_Data segment_.
----
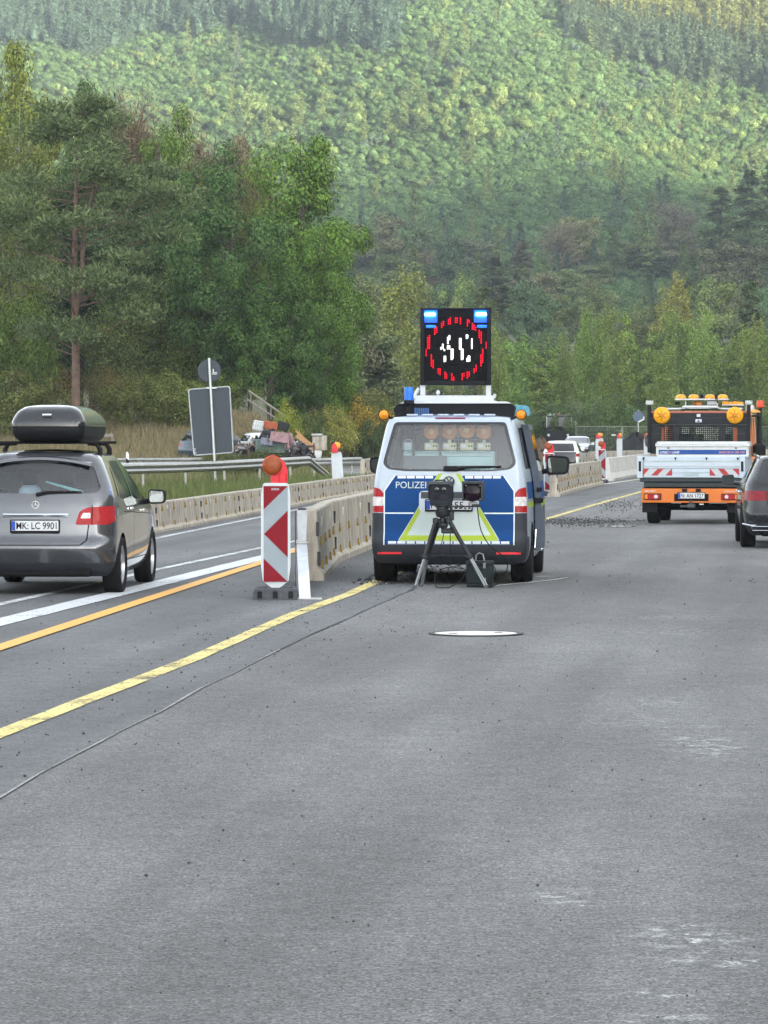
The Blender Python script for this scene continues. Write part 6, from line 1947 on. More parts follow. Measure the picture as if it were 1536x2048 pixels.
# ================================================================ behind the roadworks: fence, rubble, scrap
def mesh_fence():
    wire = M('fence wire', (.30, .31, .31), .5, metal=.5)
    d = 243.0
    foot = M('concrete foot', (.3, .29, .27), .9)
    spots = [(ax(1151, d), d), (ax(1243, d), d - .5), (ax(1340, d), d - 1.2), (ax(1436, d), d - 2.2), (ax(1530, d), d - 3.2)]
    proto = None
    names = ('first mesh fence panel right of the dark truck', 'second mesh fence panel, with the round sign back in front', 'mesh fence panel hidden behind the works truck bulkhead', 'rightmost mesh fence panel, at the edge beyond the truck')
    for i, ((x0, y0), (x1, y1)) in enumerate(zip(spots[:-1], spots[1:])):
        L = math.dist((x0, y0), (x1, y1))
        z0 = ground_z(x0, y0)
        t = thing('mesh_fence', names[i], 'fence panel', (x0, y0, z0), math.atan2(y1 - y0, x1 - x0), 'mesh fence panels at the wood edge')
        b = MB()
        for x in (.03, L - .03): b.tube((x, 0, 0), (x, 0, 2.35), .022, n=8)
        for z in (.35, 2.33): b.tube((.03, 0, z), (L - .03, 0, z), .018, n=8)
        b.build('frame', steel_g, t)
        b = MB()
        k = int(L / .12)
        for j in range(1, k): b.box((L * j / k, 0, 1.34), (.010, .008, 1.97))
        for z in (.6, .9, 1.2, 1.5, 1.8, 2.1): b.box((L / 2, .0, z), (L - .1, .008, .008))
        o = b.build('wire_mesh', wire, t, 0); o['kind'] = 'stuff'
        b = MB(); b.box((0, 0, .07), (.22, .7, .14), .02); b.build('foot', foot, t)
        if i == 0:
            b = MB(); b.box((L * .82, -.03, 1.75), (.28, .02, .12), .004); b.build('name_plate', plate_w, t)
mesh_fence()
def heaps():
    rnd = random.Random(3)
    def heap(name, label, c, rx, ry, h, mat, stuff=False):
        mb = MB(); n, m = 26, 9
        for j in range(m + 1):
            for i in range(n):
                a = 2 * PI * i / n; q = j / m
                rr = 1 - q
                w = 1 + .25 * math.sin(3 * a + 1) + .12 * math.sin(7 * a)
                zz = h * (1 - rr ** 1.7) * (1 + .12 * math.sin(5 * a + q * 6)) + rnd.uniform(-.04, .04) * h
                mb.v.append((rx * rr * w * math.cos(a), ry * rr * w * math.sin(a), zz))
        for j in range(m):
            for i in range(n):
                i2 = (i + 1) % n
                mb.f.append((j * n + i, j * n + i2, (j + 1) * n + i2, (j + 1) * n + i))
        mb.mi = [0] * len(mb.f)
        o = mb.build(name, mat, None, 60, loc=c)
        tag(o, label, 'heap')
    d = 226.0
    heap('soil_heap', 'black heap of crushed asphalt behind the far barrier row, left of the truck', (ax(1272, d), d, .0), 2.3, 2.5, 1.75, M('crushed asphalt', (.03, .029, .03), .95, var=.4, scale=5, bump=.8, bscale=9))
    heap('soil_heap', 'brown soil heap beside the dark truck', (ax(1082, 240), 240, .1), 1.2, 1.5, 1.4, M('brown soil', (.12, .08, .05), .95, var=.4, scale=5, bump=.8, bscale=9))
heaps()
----
Without the pictures, output the full listing exactly as it stands.

The Blender Python script for this scene continues. Write part 6, from line 1947 on. More parts follow. Measure the picture as if it were 1536x2048 pixels.
# ================================================================ behind the roadworks: fence, rubble, scrap
def mesh_fence():
    wire = M('fence wire', (.30, .31, .31), .5, metal=.5)
    d = 243.0
    foot = M('concrete foot', (.3, .29, .27), .9)
    spots = [(ax(1151, d), d), (ax(1243, d), d - .5), (ax(1340, d), d - 1.2), (ax(1436, d), d - 2.2), (ax(1530, d), d - 3.2)]
    proto = None
    names = ('first mesh fence panel right of the dark truck', 'second mesh fence panel, with the round sign back in front', 'mesh fence panel hidden behind the works truck bulkhead', 'rightmost mesh fence panel, at the edge beyond the truck')
    for i, ((x0, y0), (x1, y1)) in enumerate(zip(spots[:-1], spots[1:])):
        L = math.dist((x0, y0), (x1, y1))
        z0 = ground_z(x0, y0)
        t = thing('mesh_fence', names[i], 'fence panel', (x0, y0, z0), math.atan2(y1 - y0, x1 - x0), 'mesh fence panels at the wood edge')
        b = MB()
        for x in (.03, L - .03): b.tube((x, 0, 0), (x, 0, 2.35), .022, n=8)
        for z in (.35, 2.33): b.tube((.03, 0, z), (L - .03, 0, z), .018, n=8)
        b.build('frame', steel_g, t)
        b = MB()
        k = int(L / .12)
        for j in range(1, k): b.box((L * j / k, 0, 1.34), (.010, .008, 1.97))
        for z in (.6, .9, 1.2, 1.5, 1.8, 2.1): b.box((L / 2, .0, z), (L - .1, .008, .008))
        o = b.build('wire_mesh', wire, t, 0); o['kind'] = 'stuff'
        b = MB(); b.box((0, 0, .07), (.22, .7, .14), .02); b.build('foot', foot, t)
        if i == 0:
            b = MB(); b.box((L * .82, -.03, 1.75), (.28, .02, .12), .004); b.build('name_plate', plate_w, t)
mesh_fence()
def heaps():
    rnd = random.Random(3)
    def heap(name, label, c, rx, ry, h, mat, stuff=False):
        mb = MB(); n, m = 26, 9
        for j in range(m + 1):
            for i in range(n):
                a = 2 * PI * i / n; q = j / m
                rr = 1 - q
                w = 1 + .25 * math.sin(3 * a + 1) + .12 * math.sin(7 * a)
                zz = h * (1 - rr ** 1.7) * (1 + .12 * math.sin(5 * a + q * 6)) + rnd.uniform(-.04, .04) * h
                mb.v.append((rx * rr * w * math.cos(a), ry * rr * w * math.sin(a), zz))
        for j in range(m):
            for i in range(n):
                i2 = (i + 1) % n
                mb.f.append((j * n + i, j * n + i2, (j + 1) * n + i2, (j + 1) * n + i))
        mb.mi = [0] * len(mb.f)
        o = mb.build(name, mat, None, 60, loc=c)
        tag(o, label, 'heap')
    d = 226.0
    heap('soil_heap', 'black heap of crushed asphalt behind the far barrier row, left of the truck', (ax(1272, d), d, .0), 2.3, 2.5, 1.75, M('crushed asphalt', (.03, .029, .03), .95, var=.4, scale=5, bump=.8, bscale=9))
    heap('soil_heap', 'brown soil heap beside the dark truck', (ax(1082, 240), 240, .1), 1.2, 1.5, 1.4, M('brown soil', (.12, .08, .05), .95, var=.4, scale=5, bump=.8, bscale=9))
heaps()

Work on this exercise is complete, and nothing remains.